O último texto da seção de artigos, "Impactos Sociais: o Emprego na Agricultura Irrigada de Guaíra", SP, vem de Lucimar Santiago de Abreu. Ela relata os resultados de uma pesquisa cujo objetivo foi mostrar como a introdução de uma tecnologia moderna em sistemas produtivos agrícolas, no caso a irrigação, afeta a composição e a sazonalidade da força de trabalho. Constatou-se que a diminuição da sazonalidade em decorrência da adoção da tecnologia, bem como o tipo de trabalhador beneficiado, guarda estreita relação com a modalidade de lavoura plantada, a intensidade de uso da terra, o sistema de irrigação praticado e a dimensão da área irrigada.

Na seção Debates, Antonio Flávio Dias Avila aponta a necessidade de se buscar um novo modelo de gestão para a pesquisa agropecuária, no qual se minimizem os riscos do corporativismo. O texto, "Corporativismo na EMBRAPA: o Fim de um Modelo de Gestão", foi elaborado antes das mudanças ocorridas na Diretoria Executiva da empresa, devendo o leitor perceber que algumas das medidas propostas estão superadas em razão de providências adotadas pela atual administração. Entretanto, permanecem em aberto outros pontos críticos relativos ao modelo institucional, sistema de planejamento e política de recursos humanos, os quais podem enriquecer o debate.

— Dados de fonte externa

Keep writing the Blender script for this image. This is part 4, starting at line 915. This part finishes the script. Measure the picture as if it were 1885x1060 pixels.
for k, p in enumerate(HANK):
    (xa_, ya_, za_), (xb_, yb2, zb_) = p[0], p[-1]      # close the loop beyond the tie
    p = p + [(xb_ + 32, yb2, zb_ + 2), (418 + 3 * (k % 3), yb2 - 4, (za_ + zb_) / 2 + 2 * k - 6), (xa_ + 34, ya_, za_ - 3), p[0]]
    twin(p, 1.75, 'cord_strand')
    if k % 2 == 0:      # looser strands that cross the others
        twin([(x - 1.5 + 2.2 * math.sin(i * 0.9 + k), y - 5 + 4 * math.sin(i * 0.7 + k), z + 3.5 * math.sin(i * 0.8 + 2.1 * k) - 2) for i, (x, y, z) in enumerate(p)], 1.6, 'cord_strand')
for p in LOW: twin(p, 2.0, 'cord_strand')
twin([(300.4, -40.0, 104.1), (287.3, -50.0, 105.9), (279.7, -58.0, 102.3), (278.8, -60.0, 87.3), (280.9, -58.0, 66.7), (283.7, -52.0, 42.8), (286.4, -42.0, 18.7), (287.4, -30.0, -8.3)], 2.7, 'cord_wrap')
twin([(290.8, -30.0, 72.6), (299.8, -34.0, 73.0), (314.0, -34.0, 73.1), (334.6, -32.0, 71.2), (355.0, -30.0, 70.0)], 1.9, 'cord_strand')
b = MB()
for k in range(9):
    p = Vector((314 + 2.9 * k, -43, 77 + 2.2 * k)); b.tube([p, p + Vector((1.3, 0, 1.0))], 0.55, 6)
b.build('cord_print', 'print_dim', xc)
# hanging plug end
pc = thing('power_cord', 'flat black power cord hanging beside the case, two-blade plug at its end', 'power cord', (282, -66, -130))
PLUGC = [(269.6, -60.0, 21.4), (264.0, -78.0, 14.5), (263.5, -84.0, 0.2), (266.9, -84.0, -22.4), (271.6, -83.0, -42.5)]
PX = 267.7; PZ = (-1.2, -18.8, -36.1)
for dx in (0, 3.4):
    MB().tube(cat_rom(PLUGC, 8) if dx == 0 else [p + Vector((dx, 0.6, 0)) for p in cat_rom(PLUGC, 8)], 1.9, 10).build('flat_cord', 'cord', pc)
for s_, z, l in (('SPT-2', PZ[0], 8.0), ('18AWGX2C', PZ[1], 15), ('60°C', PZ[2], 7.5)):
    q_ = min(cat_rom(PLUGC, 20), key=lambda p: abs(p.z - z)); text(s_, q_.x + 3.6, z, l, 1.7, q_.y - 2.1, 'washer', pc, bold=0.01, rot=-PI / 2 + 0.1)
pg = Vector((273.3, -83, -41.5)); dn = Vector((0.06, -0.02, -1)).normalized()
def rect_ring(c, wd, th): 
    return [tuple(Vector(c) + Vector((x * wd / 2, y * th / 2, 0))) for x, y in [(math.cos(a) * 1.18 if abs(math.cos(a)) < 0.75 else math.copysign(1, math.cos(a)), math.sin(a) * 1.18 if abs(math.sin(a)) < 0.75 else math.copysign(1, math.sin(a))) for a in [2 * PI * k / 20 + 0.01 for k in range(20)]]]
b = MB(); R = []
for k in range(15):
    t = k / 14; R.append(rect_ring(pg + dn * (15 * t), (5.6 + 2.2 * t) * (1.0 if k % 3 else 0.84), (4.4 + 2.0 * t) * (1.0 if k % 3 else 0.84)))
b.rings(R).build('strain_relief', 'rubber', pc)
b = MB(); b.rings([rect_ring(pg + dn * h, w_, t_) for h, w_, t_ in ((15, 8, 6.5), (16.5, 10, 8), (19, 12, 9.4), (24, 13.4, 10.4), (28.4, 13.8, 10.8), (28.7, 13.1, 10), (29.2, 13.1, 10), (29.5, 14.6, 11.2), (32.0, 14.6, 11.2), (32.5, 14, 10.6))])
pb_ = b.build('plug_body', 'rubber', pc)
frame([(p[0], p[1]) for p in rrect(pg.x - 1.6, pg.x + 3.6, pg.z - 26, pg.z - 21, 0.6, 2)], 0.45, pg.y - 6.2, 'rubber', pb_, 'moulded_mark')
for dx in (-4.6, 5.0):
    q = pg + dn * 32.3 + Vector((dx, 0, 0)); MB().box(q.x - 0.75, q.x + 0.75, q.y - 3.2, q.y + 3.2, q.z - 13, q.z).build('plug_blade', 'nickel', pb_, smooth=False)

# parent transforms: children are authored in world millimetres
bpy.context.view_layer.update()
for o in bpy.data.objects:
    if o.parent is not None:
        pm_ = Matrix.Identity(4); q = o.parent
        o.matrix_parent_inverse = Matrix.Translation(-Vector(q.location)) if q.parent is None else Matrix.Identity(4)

Finalmente, na seção Resenhas registramos dois comentários. O primeiro, de Danilo Nolasco Cortes a respeito do livro "Refashioning Nature: Food, Ecology & Culture", de autoria de D. Goodman e M. Redclift. A obra é recomendada, principalmente pela mestria com que os autores analisam as cadeias agroalimentares, com farta documentação histórica e dados analisados com respaldo teórico de alta densidade. Mauro Márcio Oliveira comenta "Max Weber x Karl Marx", uma coletânea de textos organizada por René Gertz e lançada pela Hucitec. A importância da obra pode ser aquilatada pela possibilidade de colocar para os leitores os encontros e desencontros de Marx e Weber, em textos até então não traduzidos para o português.

Esperamos que este número dos CC&T atenda às expectativas e às exigências dos leitores que sempre nos distinguiram com a sua crítica e com o seu apoio e incentivo.